The records:
[BEGIN]
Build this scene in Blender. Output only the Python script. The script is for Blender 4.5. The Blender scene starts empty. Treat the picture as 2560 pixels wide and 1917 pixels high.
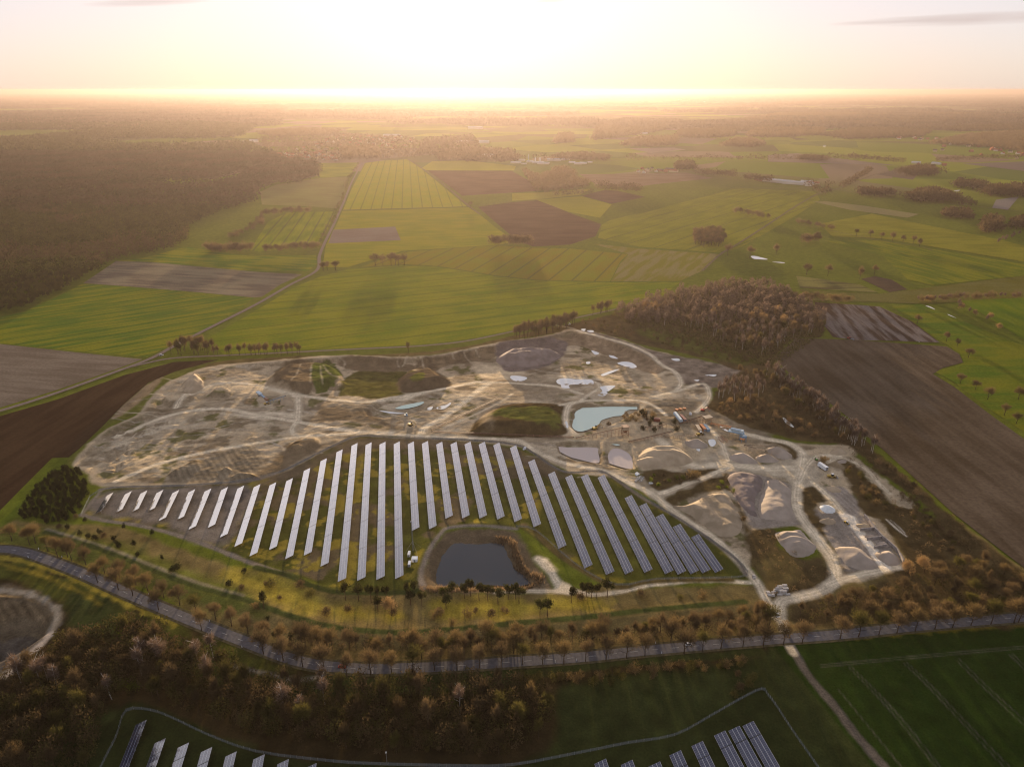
import bpy, math, random
import numpy as np
from mathutils import Vector, Matrix
R = math.radians
rng = np.random.default_rng(7)
random.seed(5)
SC = bpy.context.scene
COL = SC.collection

# ------------------------------------------------------------------ camera
CAMH = 290.0; PITCH = 22.6; F = 1762.0
cam = bpy.data.cameras.new('camera'); cam_o = bpy.data.objects.new('camera', cam); COL.objects.link(cam_o)
cam_o.location = (0, 0, CAMH); cam_o.rotation_euler = (R(90 - PITCH), 0, 0)
cam.sensor_width = 36; cam.lens = 36 * F / 2560; cam.clip_start = 1; cam.clip_end = 500000
SC.camera = cam_o
# ------------------------------------------------------------------ light
SUN_AZ, SUN_EL = -3.4, 3.5
w = bpy.data.worlds.new('World'); SC.world = w; w.use_nodes = True
nt = w.node_tree; bg = nt.nodes['Background']; bg.inputs[1].default_value = 0.1
sky = nt.nodes.new('ShaderNodeTexSky'); sky.sky_type = 'NISHITA'; sky.sun_disc = False
sky.sun_elevation = R(SUN_EL); sky.sun_rotation = R(SUN_AZ)
sky.air_density = 1.0; sky.dust_density = 1.6; sky.ozone_density = 1.2; sky.altitude = 290
def N(nt, t, **k):
    n = nt.nodes.new(t)
    for a, b in k.items(): setattr(n, a, b)
    return n
# a few thin warm-grey stratus streaks, placed by sky direction
tc = N(nt, 'ShaderNodeTexCoord'); mp = N(nt, 'ShaderNodeMapping'); mp.inputs['Scale'].default_value = (9, 9, 160)
nz = N(nt, 'ShaderNodeTexNoise'); nz.inputs['Scale'].default_value = 1.6; nz.inputs['Detail'].default_value = 6
nt.links.new(tc.outputs['Generated'], mp.inputs[0]); nt.links.new(mp.outputs[0], nz.inputs[0])
sx_ = N(nt, 'ShaderNodeSeparateXYZ'); nt.links.new(tc.outputs['Generated'], sx_.inputs[0])
def wm(op, a, b=None, c=False):
    n = N(nt, 'ShaderNodeMath', operation=op); n.use_clamp = c
    for i, v in enumerate((a, b)):
        if v is None: continue
        if isinstance(v, (int, float)): n.inputs[i].default_value = v
        else: nt.links.new(v, n.inputs[i])
    return n.outputs[0]
yy_ = wm('MAXIMUM', sx_.outputs[1], .05); ax_ = wm('DIVIDE', sx_.outputs[0], yy_); az_ = wm('DIVIDE', sx_.outputs[2], yy_); msk = None
for cx_, cz_, wx_, wz_, st_ in ((.60, .0835, .15, .0065, 1.0), (.50, .0800, .09, .0035, .8), (-.457, .1015, .07, .004, .7), (.05, .1035, .02, .002, .6)):
    d_ = wm('ADD', wm('POWER', wm('ABSOLUTE', wm('DIVIDE', wm('SUBTRACT', ax_, cx_), wx_)), 2), wm('POWER', wm('ABSOLUTE', wm('DIVIDE', wm('SUBTRACT', wm('SUBTRACT', az_, cz_), wm('MULTIPLY', wm('SUBTRACT', ax_, cx_), .035)), wz_)), 2))
    e_ = wm('MULTIPLY', wm('SUBTRACT', wm('ADD', .7, wm('MULTIPLY', nz.outputs[0], 1.6)), wm('MULTIPLY', d_, 1.0)), st_ * .55, True); msk = e_ if msk is None else wm('MAXIMUM', msk, e_)
mx = N(nt, 'ShaderNodeMix', data_type='RGBA'); nt.links.new(wm('MULTIPLY', msk, .8), mx.inputs[0])
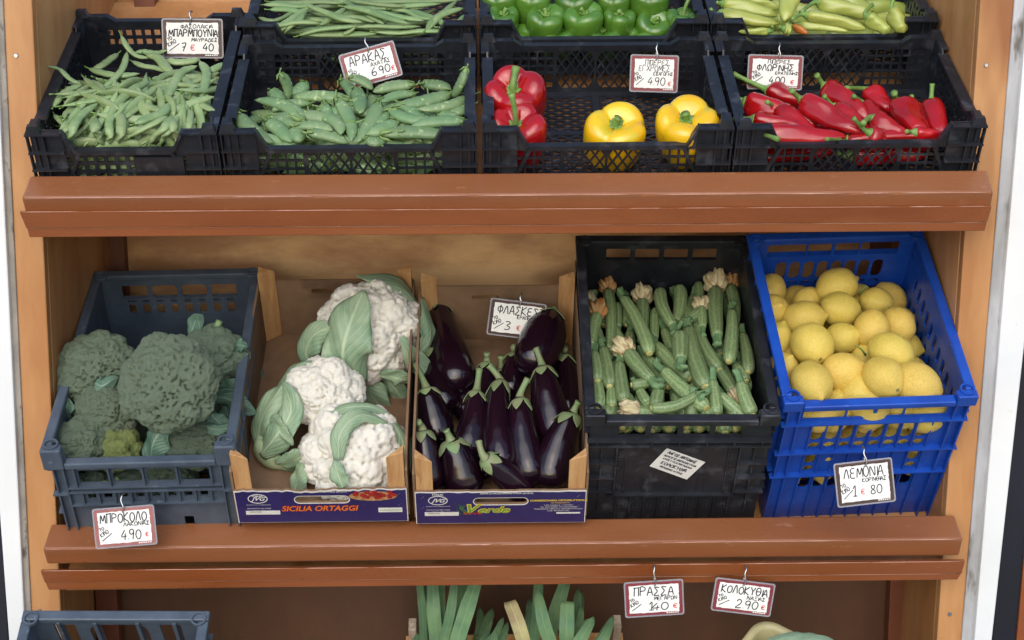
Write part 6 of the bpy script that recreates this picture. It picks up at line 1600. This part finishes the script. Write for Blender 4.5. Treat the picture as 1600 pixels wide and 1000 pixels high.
[END]
Repeat the data exactly in full, omitting its pictures.

Build this scene in Blender. Output only the Python script. The script is for Blender 4.5. The Blender scene starts empty. Treat the picture as 2560 pixels wide and 1917 pixels high.
import bpy, math, random
import numpy as np
from mathutils import Vector, Matrix
R = math.radians
rng = np.random.default_rng(7)
random.seed(5)
SC = bpy.context.scene
COL = SC.collection

# ------------------------------------------------------------------ camera
CAMH = 290.0; PITCH = 22.6; F = 1762.0
cam = bpy.data.cameras.new('camera'); cam_o = bpy.data.objects.new('camera', cam); COL.objects.link(cam_o)
cam_o.location = (0, 0, CAMH); cam_o.rotation_euler = (R(90 - PITCH), 0, 0)
cam.sensor_width = 36; cam.lens = 36 * F / 2560; cam.clip_start = 1; cam.clip_end = 500000
SC.camera = cam_o
# ------------------------------------------------------------------ light
SUN_AZ, SUN_EL = -3.4, 3.5
w = bpy.data.worlds.new('World'); SC.world = w; w.use_nodes = True
nt = w.node_tree; bg = nt.nodes['Background']; bg.inputs[1].default_value = 0.1
sky = nt.nodes.new('ShaderNodeTexSky'); sky.sky_type = 'NISHITA'; sky.sun_disc = False
sky.sun_elevation = R(SUN_EL); sky.sun_rotation = R(SUN_AZ)
sky.air_density = 1.0; sky.dust_density = 1.6; sky.ozone_density = 1.2; sky.altitude = 290
def N(nt, t, **k):
    n = nt.nodes.new(t)
    for a, b in k.items(): setattr(n, a, b)
    return n
# a few thin warm-grey stratus streaks, placed by sky direction
tc = N(nt, 'ShaderNodeTexCoord'); mp = N(nt, 'ShaderNodeMapping'); mp.inputs['Scale'].default_value = (9, 9, 160)
nz = N(nt, 'ShaderNodeTexNoise'); nz.inputs['Scale'].default_value = 1.6; nz.inputs['Detail'].default_value = 6
nt.links.new(tc.outputs['Generated'], mp.inputs[0]); nt.links.new(mp.outputs[0], nz.inputs[0])
sx_ = N(nt, 'ShaderNodeSeparateXYZ'); nt.links.new(tc.outputs['Generated'], sx_.inputs[0])
def wm(op, a, b=None, c=False):
    n = N(nt, 'ShaderNodeMath', operation=op); n.use_clamp = c
    for i, v in enumerate((a, b)):
        if v is None: continue
        if isinstance(v, (int, float)): n.inputs[i].default_value = v
        else: nt.links.new(v, n.inputs[i])
    return n.outputs[0]
yy_ = wm('MAXIMUM', sx_.outputs[1], .05); ax_ = wm('DIVIDE', sx_.outputs[0], yy_); az_ = wm('DIVIDE', sx_.outputs[2], yy_); msk = None
for cx_, cz_, wx_, wz_, st_ in ((.60, .0835, .15, .0065, 1.0), (.50, .0800, .09, .0035, .8), (-.457, .1015, .07, .004, .7), (.05, .1035, .02, .002, .6)):
    d_ = wm('ADD', wm('POWER', wm('ABSOLUTE', wm('DIVIDE', wm('SUBTRACT', ax_, cx_), wx_)), 2), wm('POWER', wm('ABSOLUTE', wm('DIVIDE', wm('SUBTRACT', wm('SUBTRACT', az_, cz_), wm('MULTIPLY', wm('SUBTRACT', ax_, cx_), .035)), wz_)), 2))
    e_ = wm('MULTIPLY', wm('SUBTRACT', wm('ADD', .7, wm('MULTIPLY', nz.outputs[0], 1.6)), wm('MULTIPLY', d_, 1.0)), st_ * .55, True); msk = e_ if msk is None else wm('MAXIMUM', msk, e_)
mx = N(nt, 'ShaderNodeMix', data_type='RGBA'); nt.links.new(wm('MULTIPLY', msk, .8), mx.inputs[0])
Write part 6 of the bpy script that recreates this picture. It picks up at line 1600. This part finishes the script. Write for Blender 4.5. Treat the picture as 1600 pixels wide and 1000 pixels high.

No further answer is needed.